Superman was America's first ever introduction to comic book superheroes, and remains the world's most popular and instantly recognizable hero on the panel. There is NO way anyone in their right mind is going to let Supes bite the dust for good.

The closest he ever came to it was in the infamous "Death of Superman", where the Man of Steel met his demise at the hands of Doomsday, only to return shortly afterwards donning a black suit and a lack of powers -- though he eventually got those back too -- emerging from a regeneration matrix inside of The Fortress of Solitude.


There used to be a saying in the comic book industry that pretty much stated that the only characters who ever stayed buried were Jason Todd, Bucky Barnes, and Uncle Ben. This phrase was first coined back in the '80s, and since then, we have seen the triumphant returns of both Jason Todd and Bucky Barnes.

And yet, Uncle Ben still has a gravesite with his name on it where his soul rests. Frankly, he should remain in the grave no matter what since his mugging is the essential reason why Peter Parker became Spider-Man. It's way too important of an origin story to mess with those repercussions.


The final issue of Ultimate Spider-Man sees the demise of its title character in a heroic sacrifice. In a big fight against Norman Osborn, Spidey finds himself surrounding by friends and family -- most notably Mary Jane Watson and Aunt May -- trying to protect them.

In a last ditch effort, Spidey lifts a truck above his head and squishes Norman with it. Unfortunately, the truck spontaneously combusts before Peter can evade it, and cannot recover from his wounds. While this universe's Spidey was downed, he typically doesn't stay buried because he's Spider-Man. This is just one of several examples where Spidey bites the dust.

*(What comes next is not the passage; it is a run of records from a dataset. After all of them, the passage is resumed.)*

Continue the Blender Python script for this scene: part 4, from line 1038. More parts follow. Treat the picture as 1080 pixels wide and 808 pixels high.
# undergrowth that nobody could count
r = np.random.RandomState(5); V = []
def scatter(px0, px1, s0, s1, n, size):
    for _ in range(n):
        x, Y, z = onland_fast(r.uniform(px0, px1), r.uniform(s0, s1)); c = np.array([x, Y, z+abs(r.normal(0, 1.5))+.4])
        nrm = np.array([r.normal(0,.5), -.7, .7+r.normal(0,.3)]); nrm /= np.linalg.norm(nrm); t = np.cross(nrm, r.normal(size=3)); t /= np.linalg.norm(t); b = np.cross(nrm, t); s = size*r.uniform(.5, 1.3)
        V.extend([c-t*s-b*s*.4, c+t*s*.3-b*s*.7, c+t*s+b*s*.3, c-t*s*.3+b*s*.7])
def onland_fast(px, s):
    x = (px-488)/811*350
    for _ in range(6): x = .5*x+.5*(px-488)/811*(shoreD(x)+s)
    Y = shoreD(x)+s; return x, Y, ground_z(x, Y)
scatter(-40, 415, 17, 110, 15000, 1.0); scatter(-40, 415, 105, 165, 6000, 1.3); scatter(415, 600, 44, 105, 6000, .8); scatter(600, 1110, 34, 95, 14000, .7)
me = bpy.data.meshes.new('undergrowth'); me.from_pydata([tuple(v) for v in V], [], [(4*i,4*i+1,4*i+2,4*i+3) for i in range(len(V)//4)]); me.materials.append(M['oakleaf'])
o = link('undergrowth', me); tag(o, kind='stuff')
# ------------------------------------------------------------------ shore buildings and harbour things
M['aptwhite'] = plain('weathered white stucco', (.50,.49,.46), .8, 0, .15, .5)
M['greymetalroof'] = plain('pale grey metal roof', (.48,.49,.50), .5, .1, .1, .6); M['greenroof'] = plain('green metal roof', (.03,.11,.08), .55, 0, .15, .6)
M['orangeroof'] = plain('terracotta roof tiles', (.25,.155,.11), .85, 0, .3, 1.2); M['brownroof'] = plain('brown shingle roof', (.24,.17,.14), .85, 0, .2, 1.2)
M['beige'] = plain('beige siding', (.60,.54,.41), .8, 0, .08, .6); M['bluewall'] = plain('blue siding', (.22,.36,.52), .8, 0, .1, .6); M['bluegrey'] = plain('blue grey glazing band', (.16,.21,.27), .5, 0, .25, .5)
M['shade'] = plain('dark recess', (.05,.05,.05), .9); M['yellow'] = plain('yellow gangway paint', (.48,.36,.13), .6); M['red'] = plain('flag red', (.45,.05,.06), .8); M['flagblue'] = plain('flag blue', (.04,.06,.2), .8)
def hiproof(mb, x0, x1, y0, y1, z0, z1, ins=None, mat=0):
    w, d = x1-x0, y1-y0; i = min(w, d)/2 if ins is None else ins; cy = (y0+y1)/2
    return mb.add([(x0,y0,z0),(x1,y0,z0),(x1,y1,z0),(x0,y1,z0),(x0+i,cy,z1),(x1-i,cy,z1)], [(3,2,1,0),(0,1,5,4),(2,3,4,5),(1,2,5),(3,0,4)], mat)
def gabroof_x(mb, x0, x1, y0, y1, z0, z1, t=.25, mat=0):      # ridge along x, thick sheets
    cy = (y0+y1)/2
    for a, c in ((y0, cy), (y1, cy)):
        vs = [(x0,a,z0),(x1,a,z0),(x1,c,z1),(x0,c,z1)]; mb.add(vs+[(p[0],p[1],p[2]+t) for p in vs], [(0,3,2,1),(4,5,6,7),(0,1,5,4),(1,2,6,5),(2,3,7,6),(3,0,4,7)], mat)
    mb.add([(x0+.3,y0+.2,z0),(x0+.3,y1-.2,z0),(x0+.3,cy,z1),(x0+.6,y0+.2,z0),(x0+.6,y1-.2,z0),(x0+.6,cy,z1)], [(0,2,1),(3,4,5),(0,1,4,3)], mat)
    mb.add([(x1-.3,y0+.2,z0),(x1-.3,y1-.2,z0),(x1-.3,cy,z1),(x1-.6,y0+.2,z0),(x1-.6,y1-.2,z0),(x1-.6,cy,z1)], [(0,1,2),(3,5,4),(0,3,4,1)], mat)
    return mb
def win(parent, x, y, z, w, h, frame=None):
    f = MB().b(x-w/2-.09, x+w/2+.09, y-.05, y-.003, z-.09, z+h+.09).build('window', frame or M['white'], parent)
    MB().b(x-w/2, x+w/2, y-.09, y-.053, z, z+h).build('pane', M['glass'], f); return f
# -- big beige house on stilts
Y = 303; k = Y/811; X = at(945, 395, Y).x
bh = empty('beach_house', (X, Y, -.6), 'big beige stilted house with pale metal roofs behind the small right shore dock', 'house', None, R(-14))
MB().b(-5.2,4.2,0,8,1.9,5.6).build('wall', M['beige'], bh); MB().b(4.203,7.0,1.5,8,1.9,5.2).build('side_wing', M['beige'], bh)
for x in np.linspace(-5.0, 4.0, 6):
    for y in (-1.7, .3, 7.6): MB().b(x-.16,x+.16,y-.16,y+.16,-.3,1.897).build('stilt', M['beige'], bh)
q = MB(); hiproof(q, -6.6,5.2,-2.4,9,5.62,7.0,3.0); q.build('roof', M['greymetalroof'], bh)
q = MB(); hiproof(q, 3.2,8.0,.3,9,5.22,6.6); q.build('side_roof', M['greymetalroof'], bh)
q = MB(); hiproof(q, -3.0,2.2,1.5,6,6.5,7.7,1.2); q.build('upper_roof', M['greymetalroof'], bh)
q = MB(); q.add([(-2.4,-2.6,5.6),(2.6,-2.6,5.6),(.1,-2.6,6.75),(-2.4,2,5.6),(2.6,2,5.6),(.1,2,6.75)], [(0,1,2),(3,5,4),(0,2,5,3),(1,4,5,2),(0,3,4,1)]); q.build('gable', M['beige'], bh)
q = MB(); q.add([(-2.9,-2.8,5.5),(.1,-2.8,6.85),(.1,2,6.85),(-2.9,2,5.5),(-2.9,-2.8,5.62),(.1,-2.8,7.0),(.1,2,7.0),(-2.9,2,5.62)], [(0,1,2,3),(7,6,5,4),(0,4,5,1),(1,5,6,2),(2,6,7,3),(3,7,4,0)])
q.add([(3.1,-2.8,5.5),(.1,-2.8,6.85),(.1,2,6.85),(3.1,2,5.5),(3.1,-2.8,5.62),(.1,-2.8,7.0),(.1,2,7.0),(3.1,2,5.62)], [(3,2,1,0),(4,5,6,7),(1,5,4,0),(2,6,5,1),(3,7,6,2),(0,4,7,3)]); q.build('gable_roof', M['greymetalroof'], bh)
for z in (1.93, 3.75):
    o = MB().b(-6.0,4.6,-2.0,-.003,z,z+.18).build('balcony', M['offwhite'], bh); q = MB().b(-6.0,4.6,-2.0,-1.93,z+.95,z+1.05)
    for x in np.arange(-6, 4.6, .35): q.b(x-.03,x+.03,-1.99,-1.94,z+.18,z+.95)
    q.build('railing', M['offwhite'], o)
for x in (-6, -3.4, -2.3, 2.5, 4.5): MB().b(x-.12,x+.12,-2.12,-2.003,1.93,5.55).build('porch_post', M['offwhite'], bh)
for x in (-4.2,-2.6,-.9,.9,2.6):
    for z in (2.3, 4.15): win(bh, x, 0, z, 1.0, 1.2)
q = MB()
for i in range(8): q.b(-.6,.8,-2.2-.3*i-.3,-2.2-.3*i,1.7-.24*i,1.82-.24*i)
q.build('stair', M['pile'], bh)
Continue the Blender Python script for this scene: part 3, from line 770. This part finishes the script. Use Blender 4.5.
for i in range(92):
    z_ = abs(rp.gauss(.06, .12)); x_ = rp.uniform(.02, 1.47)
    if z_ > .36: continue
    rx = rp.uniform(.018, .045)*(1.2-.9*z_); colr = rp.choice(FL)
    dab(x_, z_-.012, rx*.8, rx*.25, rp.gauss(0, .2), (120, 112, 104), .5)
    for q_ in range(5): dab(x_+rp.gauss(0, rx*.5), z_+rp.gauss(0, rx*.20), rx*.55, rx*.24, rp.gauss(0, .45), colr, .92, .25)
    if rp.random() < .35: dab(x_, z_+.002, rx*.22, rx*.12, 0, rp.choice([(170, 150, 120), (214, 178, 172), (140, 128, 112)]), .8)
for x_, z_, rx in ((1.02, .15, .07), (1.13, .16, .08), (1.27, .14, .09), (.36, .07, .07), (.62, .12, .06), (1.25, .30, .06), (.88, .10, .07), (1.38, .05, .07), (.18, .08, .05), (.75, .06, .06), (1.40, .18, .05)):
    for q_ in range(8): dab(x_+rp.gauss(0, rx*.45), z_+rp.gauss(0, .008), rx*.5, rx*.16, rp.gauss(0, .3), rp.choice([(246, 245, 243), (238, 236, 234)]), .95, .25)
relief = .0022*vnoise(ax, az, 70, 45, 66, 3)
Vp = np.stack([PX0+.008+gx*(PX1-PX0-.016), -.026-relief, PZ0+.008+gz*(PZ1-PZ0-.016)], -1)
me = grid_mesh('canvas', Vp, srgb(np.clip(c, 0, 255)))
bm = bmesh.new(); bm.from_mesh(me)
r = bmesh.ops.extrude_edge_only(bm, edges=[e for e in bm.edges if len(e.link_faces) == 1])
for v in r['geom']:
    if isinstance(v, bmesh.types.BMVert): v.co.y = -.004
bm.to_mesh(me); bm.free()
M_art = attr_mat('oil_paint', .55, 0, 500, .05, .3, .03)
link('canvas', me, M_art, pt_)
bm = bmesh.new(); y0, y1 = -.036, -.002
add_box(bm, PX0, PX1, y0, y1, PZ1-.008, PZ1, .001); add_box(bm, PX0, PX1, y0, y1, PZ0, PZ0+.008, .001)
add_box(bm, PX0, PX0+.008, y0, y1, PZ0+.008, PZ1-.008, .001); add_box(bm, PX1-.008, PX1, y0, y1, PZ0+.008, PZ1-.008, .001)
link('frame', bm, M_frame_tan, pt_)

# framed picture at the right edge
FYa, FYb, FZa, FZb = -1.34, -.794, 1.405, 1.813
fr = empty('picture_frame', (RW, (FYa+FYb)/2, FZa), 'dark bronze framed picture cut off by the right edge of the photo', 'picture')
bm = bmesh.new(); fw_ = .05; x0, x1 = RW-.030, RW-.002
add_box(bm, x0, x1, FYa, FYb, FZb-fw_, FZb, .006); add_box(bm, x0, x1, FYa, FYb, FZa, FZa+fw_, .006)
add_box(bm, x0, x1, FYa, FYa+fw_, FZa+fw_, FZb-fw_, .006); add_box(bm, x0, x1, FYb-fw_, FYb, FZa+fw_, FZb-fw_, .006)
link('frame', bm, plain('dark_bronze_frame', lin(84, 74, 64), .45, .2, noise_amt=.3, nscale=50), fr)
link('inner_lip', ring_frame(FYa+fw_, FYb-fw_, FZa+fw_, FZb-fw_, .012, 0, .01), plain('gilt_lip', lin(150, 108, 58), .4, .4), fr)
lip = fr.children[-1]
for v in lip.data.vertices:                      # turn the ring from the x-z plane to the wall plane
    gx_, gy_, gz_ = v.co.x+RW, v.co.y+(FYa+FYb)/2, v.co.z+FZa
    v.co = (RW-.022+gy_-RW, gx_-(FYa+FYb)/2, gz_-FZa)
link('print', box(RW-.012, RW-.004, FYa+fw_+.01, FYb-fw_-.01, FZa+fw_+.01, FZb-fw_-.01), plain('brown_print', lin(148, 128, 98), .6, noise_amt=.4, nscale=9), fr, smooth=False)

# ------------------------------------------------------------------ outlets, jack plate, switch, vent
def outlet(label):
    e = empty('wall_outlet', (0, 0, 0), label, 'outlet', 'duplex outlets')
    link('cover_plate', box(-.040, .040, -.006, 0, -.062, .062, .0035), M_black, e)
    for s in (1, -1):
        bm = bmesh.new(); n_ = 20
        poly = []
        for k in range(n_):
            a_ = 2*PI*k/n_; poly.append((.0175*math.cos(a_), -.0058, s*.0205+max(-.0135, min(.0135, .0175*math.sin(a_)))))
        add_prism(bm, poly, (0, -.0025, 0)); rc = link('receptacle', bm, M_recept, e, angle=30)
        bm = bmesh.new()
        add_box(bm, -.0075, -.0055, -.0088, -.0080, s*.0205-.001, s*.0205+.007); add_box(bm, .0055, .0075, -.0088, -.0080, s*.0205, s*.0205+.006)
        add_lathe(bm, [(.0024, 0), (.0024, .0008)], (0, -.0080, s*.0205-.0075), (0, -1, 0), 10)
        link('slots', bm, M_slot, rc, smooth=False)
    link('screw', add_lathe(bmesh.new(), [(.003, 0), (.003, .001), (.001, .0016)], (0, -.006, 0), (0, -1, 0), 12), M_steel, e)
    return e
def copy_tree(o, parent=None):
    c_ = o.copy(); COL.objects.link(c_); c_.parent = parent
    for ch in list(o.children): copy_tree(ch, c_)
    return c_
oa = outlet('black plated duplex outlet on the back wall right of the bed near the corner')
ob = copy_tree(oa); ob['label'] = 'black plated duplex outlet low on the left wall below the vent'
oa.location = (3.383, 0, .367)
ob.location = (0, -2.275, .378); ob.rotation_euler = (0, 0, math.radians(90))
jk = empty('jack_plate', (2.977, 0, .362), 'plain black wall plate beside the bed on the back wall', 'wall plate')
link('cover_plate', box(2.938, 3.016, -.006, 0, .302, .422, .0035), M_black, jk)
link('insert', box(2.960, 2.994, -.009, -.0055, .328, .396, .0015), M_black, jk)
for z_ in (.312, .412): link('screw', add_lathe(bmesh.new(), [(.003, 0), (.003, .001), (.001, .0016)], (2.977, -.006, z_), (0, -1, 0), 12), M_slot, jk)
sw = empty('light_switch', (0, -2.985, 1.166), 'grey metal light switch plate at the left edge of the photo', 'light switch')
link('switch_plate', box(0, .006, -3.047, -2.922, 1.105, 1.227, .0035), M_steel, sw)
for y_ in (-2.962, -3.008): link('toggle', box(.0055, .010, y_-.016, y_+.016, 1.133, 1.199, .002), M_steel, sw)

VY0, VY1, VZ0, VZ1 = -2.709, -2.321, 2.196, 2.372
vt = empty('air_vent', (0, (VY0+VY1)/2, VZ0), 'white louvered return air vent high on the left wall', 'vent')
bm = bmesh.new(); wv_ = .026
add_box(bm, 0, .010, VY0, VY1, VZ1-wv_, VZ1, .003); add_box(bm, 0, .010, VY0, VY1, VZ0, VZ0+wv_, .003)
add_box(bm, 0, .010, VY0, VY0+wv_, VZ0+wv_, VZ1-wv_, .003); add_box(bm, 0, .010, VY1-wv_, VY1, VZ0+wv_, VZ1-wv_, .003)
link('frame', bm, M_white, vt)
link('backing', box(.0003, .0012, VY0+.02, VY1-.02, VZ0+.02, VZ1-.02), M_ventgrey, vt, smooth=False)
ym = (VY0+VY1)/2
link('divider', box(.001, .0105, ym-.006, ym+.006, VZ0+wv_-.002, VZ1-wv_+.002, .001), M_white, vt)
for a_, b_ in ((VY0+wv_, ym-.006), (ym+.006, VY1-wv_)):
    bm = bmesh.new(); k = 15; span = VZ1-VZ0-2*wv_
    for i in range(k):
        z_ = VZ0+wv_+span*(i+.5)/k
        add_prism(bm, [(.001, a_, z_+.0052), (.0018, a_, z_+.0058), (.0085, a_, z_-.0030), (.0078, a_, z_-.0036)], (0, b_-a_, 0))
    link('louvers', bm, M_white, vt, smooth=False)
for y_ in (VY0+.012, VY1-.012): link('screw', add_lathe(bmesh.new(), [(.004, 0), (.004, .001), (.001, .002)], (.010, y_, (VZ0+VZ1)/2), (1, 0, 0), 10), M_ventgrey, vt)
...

Alexandra DeWitt was the girlfriend of Kyle Rayner. One day after a battle, he came home to find out that his girlfriend had not only been strangled to lifelessness by Major Force, and stuffed inside of the refrigerator. This kickstarted an entire trope term called "Women in Refrigerators," which refers to female characters who get nixed off in favor of advancing a male character's storyline.

It once seemed as though Alex would be brought back to life, but this new version of Alex turned out to merely by a projected construct formed from a Black Lantern.